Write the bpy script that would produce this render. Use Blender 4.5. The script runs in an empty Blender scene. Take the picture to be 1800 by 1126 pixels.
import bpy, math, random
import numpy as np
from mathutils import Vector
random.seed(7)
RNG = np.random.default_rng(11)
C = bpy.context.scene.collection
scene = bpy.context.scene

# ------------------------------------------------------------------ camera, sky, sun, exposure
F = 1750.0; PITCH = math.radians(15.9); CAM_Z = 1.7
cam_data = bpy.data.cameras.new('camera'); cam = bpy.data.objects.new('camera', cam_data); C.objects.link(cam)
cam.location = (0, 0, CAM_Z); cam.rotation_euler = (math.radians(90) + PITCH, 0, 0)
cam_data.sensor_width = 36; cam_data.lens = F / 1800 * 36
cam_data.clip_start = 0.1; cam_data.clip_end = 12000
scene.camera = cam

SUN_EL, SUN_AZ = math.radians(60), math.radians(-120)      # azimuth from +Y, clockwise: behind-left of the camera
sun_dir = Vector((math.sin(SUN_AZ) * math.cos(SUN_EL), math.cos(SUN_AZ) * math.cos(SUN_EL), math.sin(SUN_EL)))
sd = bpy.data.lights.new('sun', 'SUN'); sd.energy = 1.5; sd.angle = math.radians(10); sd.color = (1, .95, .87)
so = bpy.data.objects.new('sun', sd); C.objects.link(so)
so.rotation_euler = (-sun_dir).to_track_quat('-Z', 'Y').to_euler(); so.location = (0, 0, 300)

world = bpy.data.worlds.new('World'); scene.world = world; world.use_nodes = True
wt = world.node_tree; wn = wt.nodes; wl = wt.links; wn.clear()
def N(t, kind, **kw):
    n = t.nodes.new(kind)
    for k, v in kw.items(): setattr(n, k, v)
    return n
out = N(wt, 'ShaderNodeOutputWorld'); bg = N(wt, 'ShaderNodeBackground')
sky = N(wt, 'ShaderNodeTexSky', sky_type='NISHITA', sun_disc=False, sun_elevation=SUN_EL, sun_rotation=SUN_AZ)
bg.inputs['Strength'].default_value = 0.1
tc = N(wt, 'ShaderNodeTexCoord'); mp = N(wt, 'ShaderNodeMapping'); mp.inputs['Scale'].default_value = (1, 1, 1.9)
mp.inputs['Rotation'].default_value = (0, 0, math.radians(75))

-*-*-

Every line holding "scene" should be copied out.

Write the bpy script that would produce this render. Use Blender 4.5. The script runs in an empty Blender scene. Take the picture to be 1800 by 1126 pixels.
C = bpy.context.scene.collection
scene = bpy.context.scene
scene.camera = cam
world = bpy.data.worlds.new('World'); scene.world = world; world.use_nodes = True